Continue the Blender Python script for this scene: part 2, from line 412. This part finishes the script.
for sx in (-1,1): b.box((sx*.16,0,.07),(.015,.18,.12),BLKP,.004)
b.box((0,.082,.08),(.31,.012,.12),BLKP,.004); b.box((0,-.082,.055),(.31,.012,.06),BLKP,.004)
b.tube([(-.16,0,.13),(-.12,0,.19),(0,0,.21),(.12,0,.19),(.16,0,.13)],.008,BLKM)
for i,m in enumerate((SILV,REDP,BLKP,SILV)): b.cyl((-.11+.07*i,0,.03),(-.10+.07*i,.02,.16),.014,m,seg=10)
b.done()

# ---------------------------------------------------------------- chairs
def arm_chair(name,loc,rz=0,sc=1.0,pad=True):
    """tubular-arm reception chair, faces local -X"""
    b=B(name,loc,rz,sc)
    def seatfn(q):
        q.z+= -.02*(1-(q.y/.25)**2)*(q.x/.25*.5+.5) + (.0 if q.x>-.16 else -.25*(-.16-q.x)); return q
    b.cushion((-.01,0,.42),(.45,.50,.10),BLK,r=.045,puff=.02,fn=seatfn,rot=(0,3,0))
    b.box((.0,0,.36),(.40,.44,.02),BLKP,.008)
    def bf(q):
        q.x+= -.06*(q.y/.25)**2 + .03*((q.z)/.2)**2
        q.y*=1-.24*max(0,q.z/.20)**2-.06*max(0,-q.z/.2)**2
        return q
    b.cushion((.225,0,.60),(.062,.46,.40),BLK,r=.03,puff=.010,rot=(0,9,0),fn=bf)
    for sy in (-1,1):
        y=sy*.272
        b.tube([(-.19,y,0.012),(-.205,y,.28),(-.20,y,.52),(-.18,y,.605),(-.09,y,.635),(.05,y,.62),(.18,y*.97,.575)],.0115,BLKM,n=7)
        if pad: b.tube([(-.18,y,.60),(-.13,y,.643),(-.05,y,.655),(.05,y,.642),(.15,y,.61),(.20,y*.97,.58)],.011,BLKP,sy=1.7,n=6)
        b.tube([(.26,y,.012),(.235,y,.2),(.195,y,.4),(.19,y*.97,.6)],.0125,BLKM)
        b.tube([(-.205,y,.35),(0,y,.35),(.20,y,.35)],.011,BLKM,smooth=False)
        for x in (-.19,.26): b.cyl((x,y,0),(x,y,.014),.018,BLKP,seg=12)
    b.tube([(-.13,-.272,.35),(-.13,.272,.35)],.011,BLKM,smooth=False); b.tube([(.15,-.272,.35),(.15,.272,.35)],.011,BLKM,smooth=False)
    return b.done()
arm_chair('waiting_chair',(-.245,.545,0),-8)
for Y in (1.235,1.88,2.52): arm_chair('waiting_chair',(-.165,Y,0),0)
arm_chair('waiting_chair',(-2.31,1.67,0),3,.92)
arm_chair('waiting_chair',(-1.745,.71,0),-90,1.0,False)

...

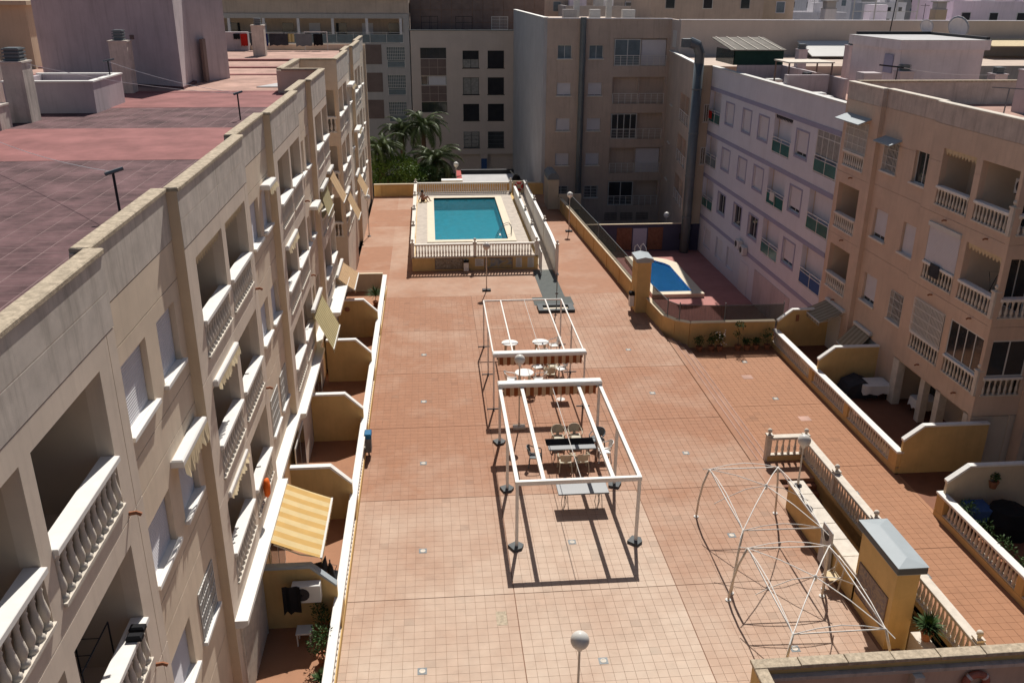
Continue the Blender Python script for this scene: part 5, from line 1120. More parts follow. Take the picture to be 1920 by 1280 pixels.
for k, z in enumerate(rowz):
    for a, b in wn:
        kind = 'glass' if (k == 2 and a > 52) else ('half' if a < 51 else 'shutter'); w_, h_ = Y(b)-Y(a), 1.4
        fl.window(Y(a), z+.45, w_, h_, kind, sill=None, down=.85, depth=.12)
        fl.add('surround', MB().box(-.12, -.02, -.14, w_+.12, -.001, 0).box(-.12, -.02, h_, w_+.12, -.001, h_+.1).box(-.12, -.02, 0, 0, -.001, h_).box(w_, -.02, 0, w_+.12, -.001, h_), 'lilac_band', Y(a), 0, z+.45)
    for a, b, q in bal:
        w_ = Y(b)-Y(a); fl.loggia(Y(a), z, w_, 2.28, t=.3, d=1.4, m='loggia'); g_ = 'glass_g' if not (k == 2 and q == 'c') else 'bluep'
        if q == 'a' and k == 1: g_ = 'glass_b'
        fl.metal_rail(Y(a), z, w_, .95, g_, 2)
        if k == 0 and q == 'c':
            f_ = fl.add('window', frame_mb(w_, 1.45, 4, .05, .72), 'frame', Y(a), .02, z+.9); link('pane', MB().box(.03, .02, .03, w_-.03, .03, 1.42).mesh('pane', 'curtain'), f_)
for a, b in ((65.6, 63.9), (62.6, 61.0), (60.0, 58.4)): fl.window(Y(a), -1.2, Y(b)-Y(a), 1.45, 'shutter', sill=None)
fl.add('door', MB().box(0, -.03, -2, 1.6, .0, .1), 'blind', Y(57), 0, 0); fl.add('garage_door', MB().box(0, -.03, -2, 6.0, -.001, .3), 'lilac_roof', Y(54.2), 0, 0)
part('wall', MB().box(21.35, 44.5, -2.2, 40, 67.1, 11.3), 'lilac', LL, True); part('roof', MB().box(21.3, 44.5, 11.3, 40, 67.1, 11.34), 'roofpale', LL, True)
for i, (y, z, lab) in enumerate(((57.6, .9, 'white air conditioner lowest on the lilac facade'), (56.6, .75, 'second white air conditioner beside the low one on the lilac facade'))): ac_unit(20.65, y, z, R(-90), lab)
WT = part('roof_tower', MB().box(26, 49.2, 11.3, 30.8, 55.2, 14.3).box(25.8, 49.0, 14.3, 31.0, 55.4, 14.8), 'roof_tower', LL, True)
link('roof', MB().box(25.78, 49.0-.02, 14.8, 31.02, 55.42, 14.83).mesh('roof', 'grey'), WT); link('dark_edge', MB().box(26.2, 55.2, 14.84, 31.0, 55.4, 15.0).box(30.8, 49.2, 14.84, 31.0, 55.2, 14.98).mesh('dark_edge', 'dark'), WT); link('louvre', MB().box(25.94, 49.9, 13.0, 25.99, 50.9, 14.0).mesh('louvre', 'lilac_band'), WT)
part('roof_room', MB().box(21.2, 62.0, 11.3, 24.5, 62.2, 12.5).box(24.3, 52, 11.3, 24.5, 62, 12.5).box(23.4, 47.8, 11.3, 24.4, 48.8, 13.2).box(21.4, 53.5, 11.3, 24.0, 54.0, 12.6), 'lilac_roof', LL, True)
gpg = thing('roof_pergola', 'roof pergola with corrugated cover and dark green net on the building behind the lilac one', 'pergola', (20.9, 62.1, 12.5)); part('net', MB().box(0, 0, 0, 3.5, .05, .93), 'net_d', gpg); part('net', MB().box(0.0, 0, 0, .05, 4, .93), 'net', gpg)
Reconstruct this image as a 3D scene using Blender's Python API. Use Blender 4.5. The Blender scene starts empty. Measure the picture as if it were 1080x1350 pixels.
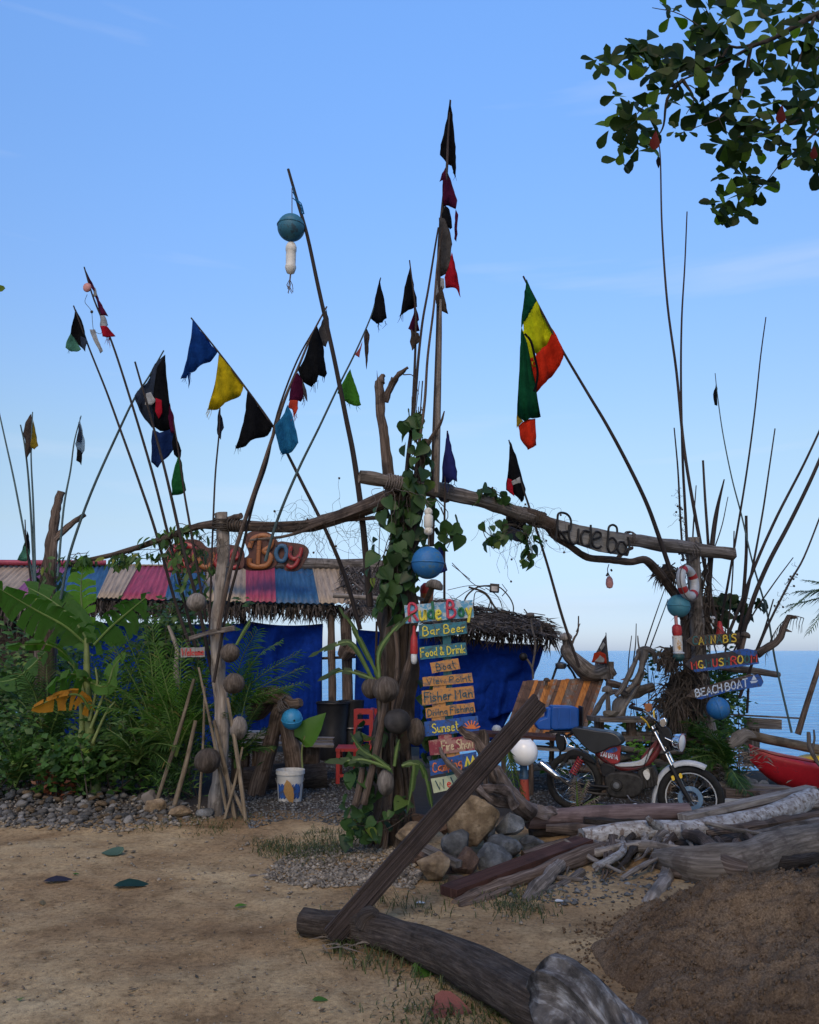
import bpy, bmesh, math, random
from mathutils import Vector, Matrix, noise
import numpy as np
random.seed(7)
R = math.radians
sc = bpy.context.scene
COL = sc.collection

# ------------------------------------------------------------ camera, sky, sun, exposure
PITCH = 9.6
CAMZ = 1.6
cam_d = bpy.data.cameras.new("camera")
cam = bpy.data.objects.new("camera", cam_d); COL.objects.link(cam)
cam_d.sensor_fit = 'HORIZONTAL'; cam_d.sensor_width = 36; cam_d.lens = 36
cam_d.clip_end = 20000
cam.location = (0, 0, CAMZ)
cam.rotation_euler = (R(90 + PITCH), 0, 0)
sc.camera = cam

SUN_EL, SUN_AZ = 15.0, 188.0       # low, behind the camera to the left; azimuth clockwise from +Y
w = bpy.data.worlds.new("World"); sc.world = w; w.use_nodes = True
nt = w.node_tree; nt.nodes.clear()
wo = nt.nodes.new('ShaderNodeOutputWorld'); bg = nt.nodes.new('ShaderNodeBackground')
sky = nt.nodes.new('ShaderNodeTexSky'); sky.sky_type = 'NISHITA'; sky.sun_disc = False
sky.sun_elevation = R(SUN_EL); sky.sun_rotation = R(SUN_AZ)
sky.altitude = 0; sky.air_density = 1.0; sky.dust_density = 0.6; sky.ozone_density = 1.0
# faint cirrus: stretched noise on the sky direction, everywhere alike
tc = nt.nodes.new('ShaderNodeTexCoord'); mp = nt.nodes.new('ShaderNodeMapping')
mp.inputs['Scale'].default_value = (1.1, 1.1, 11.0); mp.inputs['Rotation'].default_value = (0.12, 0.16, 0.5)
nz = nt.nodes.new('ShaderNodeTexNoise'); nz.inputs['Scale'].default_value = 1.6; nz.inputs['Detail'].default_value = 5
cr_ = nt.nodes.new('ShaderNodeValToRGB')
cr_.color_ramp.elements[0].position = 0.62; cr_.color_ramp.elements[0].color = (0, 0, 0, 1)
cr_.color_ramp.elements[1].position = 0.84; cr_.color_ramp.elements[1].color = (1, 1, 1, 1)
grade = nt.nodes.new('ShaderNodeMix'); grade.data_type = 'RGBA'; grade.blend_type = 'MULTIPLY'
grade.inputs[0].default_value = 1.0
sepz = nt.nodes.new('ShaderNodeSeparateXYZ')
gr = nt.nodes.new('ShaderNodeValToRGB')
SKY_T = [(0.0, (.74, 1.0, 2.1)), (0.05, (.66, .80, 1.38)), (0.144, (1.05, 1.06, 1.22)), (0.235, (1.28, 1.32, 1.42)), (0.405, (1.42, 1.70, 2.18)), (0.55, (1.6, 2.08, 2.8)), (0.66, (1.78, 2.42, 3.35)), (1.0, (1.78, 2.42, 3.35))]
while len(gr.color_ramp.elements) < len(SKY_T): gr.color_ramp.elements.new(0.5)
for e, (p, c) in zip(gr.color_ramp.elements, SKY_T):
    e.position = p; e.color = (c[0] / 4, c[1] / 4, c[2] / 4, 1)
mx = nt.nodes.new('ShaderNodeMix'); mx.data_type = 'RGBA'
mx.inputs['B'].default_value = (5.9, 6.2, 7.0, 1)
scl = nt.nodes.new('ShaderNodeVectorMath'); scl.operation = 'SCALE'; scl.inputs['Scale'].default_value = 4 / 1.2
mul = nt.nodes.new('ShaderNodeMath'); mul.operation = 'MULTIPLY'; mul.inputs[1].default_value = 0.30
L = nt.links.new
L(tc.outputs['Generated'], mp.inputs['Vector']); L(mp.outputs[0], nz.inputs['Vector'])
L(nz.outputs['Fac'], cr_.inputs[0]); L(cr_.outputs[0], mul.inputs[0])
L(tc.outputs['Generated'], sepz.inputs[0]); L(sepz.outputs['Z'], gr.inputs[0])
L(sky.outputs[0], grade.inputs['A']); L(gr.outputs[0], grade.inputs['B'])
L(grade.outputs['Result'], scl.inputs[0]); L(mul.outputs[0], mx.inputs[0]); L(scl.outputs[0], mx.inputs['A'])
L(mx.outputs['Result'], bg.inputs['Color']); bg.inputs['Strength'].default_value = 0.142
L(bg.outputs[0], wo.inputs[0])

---

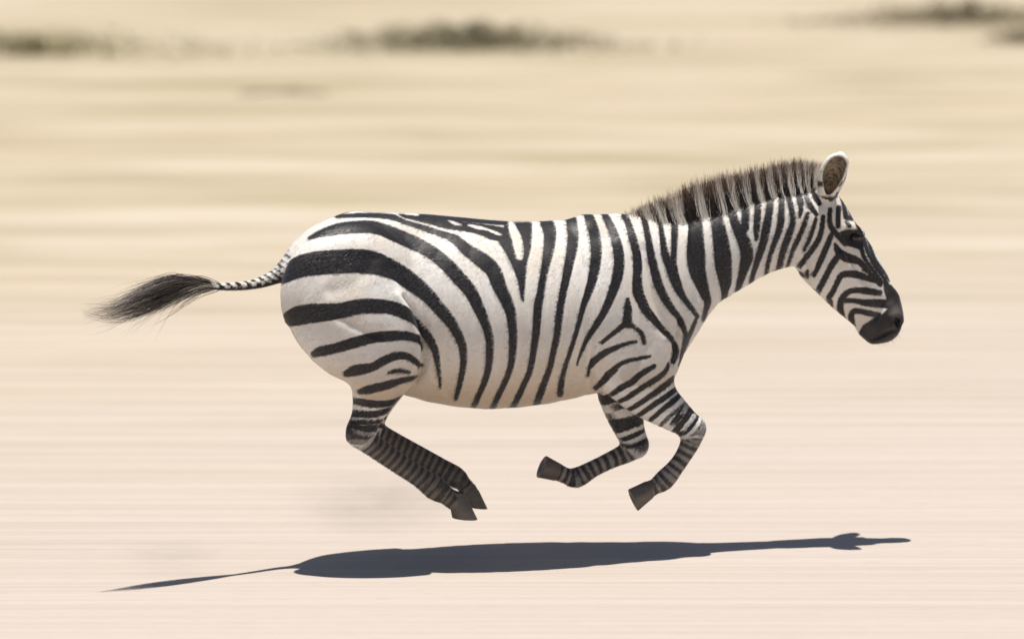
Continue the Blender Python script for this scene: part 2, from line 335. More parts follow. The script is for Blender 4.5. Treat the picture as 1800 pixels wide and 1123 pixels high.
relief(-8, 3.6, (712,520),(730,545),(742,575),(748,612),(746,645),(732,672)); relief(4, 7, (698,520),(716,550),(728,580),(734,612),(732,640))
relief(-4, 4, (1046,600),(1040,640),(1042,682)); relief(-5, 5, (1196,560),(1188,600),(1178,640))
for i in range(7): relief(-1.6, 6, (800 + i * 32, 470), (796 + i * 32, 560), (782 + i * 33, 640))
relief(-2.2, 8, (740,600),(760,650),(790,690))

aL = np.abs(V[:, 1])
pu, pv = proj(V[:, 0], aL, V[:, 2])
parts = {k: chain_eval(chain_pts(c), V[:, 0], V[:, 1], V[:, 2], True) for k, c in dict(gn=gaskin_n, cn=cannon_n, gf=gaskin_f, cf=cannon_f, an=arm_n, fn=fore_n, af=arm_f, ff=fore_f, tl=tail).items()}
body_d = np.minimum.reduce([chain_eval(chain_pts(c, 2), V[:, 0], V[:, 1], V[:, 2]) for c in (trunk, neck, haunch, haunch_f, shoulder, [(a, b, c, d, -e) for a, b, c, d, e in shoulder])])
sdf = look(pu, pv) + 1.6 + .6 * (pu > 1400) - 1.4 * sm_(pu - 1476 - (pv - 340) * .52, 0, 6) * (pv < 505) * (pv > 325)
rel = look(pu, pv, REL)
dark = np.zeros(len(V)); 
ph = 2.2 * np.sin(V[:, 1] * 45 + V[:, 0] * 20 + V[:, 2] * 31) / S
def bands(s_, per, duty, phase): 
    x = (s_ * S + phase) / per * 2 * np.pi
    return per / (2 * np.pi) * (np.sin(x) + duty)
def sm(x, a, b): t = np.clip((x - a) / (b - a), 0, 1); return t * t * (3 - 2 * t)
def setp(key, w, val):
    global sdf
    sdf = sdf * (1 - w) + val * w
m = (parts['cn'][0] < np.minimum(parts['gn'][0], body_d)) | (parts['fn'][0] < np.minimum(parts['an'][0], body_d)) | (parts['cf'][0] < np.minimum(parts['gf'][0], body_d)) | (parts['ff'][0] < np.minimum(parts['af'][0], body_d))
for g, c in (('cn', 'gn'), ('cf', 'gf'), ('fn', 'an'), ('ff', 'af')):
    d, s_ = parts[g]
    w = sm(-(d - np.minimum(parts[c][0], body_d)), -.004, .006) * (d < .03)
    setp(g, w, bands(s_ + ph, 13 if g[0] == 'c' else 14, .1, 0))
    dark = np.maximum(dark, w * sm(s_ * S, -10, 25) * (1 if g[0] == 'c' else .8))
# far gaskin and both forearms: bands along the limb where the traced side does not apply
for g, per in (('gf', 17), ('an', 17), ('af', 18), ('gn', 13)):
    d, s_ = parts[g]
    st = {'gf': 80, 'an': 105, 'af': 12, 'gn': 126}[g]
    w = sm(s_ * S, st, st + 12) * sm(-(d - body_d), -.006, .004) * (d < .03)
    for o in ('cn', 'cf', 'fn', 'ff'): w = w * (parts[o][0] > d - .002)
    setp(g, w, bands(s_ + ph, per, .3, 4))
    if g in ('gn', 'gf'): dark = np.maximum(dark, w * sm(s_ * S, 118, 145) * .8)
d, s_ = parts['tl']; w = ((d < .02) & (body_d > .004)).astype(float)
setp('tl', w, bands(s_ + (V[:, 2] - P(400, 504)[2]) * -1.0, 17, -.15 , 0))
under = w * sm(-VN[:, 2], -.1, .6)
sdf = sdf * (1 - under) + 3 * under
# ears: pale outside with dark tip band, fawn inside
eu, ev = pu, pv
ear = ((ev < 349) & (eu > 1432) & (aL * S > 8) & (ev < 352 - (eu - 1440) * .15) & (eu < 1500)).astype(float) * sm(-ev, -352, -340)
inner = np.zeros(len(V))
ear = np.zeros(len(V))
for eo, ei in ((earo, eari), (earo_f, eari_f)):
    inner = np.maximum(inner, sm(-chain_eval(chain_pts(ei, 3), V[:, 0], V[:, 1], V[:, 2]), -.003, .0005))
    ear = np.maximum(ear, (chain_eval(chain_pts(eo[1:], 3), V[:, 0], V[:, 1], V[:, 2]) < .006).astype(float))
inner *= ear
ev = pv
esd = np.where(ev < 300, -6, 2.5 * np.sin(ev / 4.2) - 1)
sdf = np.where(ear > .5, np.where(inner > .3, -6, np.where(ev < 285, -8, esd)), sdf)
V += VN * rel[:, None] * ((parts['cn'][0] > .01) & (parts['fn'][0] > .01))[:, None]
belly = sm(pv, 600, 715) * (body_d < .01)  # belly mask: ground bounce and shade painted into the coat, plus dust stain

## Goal
Your task is to extract exactly the lines starting at the line with "1123 pixels high." and ending at the line with "relief(-2.2, 8, (740,600),(760,650),(790,690))", including both ends, and no other lines.

## Reply to the task
Continue the Blender Python script for this scene: part 2, from line 335. More parts follow. The script is for Blender 4.5. Treat the picture as 1800 pixels wide and 1123 pixels high.
relief(-8, 3.6, (712,520),(730,545),(742,575),(748,612),(746,645),(732,672)); relief(4, 7, (698,520),(716,550),(728,580),(734,612),(732,640))
relief(-4, 4, (1046,600),(1040,640),(1042,682)); relief(-5, 5, (1196,560),(1188,600),(1178,640))
for i in range(7): relief(-1.6, 6, (800 + i * 32, 470), (796 + i * 32, 560), (782 + i * 33, 640))
relief(-2.2, 8, (740,600),(760,650),(790,690))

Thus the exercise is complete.